It was a popular poem by award-winning binary poet Danez Smith that sparked Adams to push back and speak up.
In “Dear White America,” an indictment of the nation for its treatment of people of color, Smith writes, in part, “I do not trust the God you have given us. My grandmother’s hallelujah is only outdone by the fear she nurses every time the blood-fat summer swallows another child who used to sing in the choir. Take your God back.”
Read the full poem by Smith, Dear White America
Wooden says Adams told the class, “The God you all are rejecting in this poem is the Christian God and that’s my God, and if it wasn’t for Jesus I wouldn’t be here today.”
“The whole class tried to gang up on her but she wouldn’t take it back,” the Bishop said, urging his congregants to follow her example. “When God gives you an opportunity to make a stand, make it.”
Answering Wooden’s questions as she stood before the congregation on a recent Sunday, Adams said that it was attending church and reading her Bible that gave her the courage to speak up when she felt others were maligning her Savior.
The Rev. Mark Creech, executive director of the Christian Action League, also commended her for defending her faith.
“It’s amazing what God can do through some young person who is sold out to him. When David took down the giant, Goliath, he was just a teenage boy. Joseph, who ultimately became second in power to Pharoah in Egypt, not only saved the life of his family, but thousands upon thousands of lives during a famine.
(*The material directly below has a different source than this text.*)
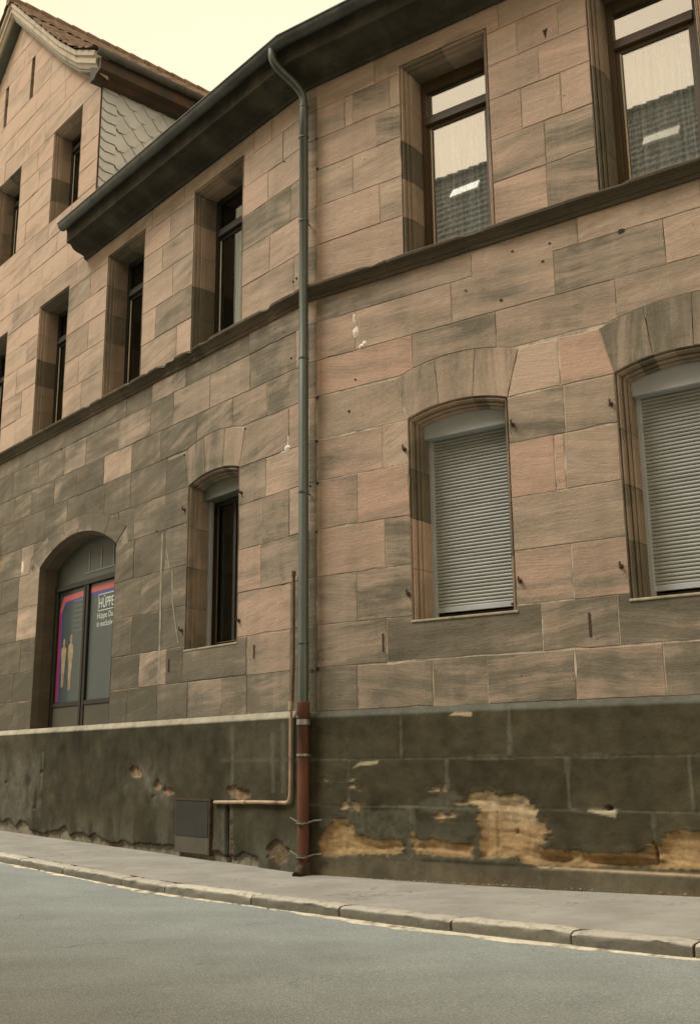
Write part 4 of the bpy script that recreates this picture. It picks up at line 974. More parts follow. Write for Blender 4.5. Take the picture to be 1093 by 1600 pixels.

Joseph spent a large part of his youth unjustly imprisoned because of his faithfulness to God, but in the end, God put him on top,” Creech said. “The glorious and triumphant story of Shadrach, Meshach and Abednego, is a true account about three young men who were thrown into a fiery furnace because they would not bow down to a false god.”
Creech said teens should never underestimate the difference they can make for Christ’s sake.
“It takes courage to stand for Christ as a teen these days, but those willing to stand at an early age are placed on a trajectory of greatness,” he said.
Wooden’s commendation of Adams was featured in a video that Upper Room shared on social media.
“She could have said nothing,” Wooden said. “But she had the strength when it counted.”